On Wed, Oct 05, 2005 at 04:37:38PM +0200, L van der Walt wrote:
> Then, I might as well just leave the whole PostgreSQL DB and write my
> own mini DB with encrypted XML files. I am sure someone must have an
> answer for me.
I think you are missing the point. Root is all powerful, end of story.
They could copy the datafiles to another machine and read them there.
If you can access the Postgres user you can copy the files also. Root
can open the debugger on the PostgreSQL backend and read data that way.
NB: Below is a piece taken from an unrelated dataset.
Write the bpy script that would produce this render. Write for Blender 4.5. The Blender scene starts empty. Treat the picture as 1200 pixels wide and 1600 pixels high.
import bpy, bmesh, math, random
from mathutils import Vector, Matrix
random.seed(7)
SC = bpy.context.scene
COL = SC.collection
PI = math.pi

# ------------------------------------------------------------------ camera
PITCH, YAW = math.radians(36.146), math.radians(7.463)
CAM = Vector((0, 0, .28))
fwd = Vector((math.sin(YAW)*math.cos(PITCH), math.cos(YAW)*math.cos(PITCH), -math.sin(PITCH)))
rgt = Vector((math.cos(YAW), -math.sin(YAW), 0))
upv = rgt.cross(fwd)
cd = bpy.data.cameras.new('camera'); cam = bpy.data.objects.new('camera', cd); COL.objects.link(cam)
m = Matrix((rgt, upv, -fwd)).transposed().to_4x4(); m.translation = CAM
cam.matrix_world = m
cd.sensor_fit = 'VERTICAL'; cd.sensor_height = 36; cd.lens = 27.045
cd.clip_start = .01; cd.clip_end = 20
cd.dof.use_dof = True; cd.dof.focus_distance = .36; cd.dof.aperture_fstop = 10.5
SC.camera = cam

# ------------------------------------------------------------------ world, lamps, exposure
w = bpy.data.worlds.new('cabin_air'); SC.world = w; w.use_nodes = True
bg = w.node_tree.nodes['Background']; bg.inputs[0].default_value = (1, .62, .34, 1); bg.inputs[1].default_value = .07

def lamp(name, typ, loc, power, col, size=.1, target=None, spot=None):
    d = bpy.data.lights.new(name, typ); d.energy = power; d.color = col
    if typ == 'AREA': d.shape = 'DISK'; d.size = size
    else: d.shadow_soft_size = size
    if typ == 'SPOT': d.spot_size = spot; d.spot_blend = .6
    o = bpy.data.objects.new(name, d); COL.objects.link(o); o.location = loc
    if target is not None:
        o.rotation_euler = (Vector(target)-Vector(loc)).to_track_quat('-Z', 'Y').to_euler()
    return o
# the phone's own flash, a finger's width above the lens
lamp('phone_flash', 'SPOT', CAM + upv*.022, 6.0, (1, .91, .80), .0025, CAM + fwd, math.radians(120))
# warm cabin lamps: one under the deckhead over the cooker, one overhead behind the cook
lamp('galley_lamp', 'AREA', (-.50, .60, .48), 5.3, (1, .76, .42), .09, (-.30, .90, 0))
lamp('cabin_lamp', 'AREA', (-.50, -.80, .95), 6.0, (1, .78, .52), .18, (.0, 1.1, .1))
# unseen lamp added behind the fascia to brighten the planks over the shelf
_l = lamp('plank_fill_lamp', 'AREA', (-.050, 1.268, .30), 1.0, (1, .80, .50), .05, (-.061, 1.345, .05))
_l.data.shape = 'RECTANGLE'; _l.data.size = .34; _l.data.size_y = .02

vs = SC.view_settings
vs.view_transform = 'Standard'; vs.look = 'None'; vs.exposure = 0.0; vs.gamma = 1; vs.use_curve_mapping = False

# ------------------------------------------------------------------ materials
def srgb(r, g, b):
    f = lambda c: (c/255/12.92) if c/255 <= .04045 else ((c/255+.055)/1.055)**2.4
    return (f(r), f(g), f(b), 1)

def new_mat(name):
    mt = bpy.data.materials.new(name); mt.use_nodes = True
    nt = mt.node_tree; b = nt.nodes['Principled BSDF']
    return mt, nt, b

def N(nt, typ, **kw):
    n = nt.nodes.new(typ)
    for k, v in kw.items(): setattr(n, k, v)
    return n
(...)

Root can use the debugger to bypass access protection in PostgreSQL,
and the backend would have no way to knowing it even happened. Root can
sniff the packets going over the network. Root can read the password
and ident files. Root can access kernel memory and adjust his own
permissions. Root can create a jail and make processes think they're
on the same machine when they're actual somewhere else.
In your example, they could simply extract your encyption key from the
memory of your program and decrypt the database files themselves. There
is no defense.
Root *is* god. If you don't trust the users, don't give them root. Why
should you? Perhaps you need explain what you want more carefully.
Maybe SELinux has a start for you, but you should probably just not let
people have root, seriously.
--
Martijn van Oosterhout <kleptog@svana.org> http://svana.org/kleptog/
> Patent. n. Genius is 5% inspiration and 95% perspiration. A patent is a
> tool for doing 5% of the work and then sitting around waiting for someone
> else to do the other 95% so you can sue them.